Starting at the line that contains "The Blender Python", copy every line down to the line that contains "(.03, .015, .008), .2), e)", inclusive, exactly as it stands. Omit all other lines.
## begin
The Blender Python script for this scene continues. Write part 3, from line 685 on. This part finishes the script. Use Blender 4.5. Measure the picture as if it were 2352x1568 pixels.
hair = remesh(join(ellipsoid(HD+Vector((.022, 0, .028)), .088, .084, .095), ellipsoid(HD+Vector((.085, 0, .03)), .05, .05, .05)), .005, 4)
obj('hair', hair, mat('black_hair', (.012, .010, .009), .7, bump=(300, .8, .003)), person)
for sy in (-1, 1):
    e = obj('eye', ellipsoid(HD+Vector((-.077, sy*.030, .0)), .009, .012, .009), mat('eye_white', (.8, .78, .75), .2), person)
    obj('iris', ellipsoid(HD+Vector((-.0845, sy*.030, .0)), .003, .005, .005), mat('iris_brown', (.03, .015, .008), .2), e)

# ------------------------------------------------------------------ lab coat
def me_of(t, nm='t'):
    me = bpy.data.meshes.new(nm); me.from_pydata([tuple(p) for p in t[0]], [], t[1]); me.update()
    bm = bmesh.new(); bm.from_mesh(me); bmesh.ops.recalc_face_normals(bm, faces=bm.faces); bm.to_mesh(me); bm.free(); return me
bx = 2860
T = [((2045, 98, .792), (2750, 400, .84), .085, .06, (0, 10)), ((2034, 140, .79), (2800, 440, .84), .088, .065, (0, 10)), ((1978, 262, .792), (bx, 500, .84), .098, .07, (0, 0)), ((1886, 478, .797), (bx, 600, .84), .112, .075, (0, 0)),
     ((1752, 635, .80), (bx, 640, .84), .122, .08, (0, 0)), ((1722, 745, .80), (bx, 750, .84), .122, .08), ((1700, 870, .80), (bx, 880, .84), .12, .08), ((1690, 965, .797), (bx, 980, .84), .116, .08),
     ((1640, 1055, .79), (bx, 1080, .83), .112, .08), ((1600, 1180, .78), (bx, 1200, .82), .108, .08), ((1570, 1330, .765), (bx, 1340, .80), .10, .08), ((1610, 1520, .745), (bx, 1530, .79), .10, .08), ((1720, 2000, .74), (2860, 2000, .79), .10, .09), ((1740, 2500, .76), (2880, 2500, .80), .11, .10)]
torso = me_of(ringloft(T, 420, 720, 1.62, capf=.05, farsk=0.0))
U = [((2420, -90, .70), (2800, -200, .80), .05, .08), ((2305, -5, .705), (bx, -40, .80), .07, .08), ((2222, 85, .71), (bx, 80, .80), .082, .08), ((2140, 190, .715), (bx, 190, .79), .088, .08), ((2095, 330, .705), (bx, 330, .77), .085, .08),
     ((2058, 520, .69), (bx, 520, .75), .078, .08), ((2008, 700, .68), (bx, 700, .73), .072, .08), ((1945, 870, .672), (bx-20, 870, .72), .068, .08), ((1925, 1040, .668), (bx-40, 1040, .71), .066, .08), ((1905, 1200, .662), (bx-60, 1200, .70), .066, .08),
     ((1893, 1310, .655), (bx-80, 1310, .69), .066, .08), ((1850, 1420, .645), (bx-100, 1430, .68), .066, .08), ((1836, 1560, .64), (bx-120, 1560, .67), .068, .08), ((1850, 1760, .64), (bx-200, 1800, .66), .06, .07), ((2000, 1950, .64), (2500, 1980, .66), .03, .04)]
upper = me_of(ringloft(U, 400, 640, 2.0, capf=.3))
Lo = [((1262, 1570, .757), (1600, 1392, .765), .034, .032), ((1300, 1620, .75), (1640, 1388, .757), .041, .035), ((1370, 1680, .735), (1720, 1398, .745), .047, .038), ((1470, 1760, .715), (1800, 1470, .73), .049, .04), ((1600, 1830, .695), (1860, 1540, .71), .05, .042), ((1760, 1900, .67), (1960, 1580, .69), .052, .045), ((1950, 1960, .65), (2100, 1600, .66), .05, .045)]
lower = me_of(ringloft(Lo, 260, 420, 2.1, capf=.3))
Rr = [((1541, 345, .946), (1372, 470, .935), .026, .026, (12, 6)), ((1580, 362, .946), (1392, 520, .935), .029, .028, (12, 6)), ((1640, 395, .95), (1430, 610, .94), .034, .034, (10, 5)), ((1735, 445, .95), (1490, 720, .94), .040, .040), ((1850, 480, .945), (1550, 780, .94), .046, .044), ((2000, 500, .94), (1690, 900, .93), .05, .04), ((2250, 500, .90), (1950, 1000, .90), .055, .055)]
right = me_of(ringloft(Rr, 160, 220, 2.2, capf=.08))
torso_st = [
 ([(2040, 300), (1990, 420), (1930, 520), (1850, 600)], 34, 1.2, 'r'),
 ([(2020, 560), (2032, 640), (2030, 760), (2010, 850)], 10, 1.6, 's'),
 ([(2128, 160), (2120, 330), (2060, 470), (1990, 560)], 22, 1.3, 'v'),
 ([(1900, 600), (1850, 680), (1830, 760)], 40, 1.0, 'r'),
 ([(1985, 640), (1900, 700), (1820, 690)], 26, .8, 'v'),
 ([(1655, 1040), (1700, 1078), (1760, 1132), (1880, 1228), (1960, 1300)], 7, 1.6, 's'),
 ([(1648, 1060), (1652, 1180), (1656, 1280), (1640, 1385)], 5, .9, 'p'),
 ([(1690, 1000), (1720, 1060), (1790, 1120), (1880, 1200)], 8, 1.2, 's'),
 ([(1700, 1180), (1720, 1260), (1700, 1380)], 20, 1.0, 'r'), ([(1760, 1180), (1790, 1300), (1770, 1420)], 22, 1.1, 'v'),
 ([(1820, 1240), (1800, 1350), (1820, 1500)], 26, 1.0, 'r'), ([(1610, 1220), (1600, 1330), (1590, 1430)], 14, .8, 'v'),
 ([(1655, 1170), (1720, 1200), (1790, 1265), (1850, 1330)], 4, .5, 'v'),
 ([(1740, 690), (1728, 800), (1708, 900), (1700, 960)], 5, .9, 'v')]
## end
## begin
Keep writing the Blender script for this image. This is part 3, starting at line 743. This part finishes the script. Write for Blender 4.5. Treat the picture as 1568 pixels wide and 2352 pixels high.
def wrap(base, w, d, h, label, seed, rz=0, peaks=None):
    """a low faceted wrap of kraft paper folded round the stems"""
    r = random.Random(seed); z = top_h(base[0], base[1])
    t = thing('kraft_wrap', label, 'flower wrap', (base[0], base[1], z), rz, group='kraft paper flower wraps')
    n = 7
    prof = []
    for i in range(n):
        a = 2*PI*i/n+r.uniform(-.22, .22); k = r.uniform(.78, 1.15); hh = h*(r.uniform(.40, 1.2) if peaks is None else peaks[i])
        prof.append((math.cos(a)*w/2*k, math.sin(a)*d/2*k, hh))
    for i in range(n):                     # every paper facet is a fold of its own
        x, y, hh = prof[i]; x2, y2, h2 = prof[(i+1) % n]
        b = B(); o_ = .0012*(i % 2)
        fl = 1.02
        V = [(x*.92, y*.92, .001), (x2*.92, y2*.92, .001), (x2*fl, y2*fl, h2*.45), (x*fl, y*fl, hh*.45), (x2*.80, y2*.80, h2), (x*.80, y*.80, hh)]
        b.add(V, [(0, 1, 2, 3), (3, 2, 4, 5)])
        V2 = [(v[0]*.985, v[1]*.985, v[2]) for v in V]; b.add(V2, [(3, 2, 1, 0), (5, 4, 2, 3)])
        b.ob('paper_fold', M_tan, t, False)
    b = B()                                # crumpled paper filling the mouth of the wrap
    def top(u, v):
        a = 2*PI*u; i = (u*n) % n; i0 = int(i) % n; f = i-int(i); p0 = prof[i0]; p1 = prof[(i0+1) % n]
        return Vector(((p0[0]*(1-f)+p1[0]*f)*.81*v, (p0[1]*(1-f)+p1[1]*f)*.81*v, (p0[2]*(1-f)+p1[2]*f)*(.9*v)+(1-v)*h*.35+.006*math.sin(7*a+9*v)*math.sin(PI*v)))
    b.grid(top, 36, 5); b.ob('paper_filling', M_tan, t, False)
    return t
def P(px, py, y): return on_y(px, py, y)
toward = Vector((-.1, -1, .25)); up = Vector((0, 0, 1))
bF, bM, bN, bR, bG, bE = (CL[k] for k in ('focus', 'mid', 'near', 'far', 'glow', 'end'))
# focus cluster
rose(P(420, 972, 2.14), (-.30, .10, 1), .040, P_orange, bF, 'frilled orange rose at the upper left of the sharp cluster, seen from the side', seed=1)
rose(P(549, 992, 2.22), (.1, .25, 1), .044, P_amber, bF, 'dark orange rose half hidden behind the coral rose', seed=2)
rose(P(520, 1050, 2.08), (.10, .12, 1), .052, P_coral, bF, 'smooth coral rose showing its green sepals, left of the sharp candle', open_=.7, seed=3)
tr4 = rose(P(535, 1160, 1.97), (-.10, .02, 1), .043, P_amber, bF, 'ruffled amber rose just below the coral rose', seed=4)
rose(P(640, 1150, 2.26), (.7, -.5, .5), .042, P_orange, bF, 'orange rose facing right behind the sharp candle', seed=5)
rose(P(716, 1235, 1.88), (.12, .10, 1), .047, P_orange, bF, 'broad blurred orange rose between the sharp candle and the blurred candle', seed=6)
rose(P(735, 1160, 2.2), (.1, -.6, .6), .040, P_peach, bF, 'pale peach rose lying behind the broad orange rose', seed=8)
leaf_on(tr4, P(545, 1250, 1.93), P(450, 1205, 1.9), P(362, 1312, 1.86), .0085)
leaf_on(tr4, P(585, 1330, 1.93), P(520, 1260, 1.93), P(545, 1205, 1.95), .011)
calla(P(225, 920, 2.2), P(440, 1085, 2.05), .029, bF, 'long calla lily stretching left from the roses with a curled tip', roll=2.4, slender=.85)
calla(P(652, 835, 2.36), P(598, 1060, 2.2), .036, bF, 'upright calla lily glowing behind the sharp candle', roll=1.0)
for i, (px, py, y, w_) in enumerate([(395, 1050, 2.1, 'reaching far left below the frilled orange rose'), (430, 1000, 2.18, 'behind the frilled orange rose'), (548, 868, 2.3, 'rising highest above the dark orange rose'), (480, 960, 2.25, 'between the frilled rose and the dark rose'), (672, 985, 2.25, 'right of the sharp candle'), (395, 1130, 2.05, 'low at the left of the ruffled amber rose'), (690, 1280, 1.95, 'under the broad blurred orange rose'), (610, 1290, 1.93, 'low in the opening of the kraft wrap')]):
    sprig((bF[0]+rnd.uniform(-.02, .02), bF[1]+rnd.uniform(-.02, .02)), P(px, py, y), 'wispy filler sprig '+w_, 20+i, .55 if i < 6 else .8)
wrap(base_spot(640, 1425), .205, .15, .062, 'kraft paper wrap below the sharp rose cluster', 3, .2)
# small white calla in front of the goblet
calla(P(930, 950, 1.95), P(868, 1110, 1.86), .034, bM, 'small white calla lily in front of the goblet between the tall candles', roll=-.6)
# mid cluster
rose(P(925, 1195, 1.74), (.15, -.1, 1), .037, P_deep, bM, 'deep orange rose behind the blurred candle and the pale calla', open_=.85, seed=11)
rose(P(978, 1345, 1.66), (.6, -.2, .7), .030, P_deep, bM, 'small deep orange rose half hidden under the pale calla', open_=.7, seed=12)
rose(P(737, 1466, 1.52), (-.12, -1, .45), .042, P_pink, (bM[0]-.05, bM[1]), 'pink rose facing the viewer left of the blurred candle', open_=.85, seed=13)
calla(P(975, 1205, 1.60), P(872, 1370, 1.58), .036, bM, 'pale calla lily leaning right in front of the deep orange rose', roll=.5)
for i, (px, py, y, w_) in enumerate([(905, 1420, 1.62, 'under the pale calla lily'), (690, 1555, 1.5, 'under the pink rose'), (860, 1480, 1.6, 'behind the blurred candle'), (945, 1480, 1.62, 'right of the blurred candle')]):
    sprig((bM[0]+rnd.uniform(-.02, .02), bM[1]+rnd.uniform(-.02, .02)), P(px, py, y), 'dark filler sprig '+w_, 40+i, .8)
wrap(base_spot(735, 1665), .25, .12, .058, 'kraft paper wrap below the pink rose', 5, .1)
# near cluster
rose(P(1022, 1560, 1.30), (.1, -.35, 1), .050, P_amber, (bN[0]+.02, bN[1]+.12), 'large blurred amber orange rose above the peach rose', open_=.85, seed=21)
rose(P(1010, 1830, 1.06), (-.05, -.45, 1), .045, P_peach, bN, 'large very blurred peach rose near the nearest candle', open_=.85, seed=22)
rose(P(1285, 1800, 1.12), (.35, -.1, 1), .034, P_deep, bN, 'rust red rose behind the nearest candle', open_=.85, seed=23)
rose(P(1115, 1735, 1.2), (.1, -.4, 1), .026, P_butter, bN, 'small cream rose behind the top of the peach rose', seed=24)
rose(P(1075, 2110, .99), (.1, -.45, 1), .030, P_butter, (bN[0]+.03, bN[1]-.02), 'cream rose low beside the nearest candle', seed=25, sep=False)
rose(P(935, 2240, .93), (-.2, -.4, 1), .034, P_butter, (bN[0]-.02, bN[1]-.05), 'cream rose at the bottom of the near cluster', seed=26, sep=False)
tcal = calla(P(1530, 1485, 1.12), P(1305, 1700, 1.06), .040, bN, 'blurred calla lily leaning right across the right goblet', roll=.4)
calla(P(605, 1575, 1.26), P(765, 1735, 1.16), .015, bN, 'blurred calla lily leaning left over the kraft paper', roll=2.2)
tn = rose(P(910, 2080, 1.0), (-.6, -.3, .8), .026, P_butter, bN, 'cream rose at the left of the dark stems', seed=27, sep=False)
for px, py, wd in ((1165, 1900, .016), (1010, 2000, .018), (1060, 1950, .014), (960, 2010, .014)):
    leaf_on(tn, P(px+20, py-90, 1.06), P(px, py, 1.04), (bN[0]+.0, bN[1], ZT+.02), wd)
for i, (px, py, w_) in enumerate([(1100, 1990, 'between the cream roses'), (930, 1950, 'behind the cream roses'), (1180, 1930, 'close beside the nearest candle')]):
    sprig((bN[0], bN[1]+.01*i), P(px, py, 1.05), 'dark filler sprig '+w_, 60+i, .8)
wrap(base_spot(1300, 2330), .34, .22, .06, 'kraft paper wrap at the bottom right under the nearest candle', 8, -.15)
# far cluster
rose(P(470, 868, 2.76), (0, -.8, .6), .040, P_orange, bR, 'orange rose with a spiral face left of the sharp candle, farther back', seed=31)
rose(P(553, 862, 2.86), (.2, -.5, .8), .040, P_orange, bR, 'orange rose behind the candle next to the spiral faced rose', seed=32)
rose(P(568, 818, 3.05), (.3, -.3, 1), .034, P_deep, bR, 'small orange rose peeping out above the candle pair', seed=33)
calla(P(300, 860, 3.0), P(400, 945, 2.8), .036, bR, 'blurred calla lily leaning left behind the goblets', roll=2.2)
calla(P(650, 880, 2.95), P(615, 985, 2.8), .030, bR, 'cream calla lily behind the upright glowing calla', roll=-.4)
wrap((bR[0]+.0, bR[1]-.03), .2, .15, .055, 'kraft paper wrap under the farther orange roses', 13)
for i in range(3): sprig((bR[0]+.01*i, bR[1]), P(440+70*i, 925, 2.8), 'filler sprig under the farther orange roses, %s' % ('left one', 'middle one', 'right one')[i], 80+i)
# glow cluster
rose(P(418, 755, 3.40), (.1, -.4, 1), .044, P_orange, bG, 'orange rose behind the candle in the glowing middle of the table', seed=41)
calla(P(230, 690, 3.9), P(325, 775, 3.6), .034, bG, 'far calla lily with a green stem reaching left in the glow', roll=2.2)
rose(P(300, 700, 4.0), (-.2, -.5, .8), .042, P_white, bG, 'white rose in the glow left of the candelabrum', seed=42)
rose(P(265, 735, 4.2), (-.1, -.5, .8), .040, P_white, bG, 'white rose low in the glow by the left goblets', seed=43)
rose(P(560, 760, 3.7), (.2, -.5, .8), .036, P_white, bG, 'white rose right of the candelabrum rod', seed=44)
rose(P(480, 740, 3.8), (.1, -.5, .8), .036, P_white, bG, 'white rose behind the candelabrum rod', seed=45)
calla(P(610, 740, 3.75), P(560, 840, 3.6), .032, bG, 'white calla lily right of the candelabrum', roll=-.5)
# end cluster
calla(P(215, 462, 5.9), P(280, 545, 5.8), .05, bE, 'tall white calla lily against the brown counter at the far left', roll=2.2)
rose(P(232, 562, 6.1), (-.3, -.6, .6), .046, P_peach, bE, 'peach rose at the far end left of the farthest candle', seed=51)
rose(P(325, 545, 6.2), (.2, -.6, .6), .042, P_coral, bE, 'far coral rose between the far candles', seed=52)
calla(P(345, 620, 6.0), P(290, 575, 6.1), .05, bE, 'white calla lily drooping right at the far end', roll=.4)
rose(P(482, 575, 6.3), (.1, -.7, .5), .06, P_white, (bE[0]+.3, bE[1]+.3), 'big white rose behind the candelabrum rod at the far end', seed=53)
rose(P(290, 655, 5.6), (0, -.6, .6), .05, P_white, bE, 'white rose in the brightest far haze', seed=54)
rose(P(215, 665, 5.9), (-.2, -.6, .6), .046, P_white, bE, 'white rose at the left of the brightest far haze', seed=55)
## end
→ Correct response:
The Blender Python script for this scene continues. Write part 3, from line 685 on. This part finishes the script. Use Blender 4.5. Measure the picture as if it were 2352x1568 pixels.
hair = remesh(join(ellipsoid(HD+Vector((.022, 0, .028)), .088, .084, .095), ellipsoid(HD+Vector((.085, 0, .03)), .05, .05, .05)), .005, 4)
obj('hair', hair, mat('black_hair', (.012, .010, .009), .7, bump=(300, .8, .003)), person)
for sy in (-1, 1):
    e = obj('eye', ellipsoid(HD+Vector((-.077, sy*.030, .0)), .009, .012, .009), mat('eye_white', (.8, .78, .75), .2), person)
    obj('iris', ellipsoid(HD+Vector((-.0845, sy*.030, .0)), .003, .005, .005), mat('iris_brown', (.03, .015, .008), .2), e)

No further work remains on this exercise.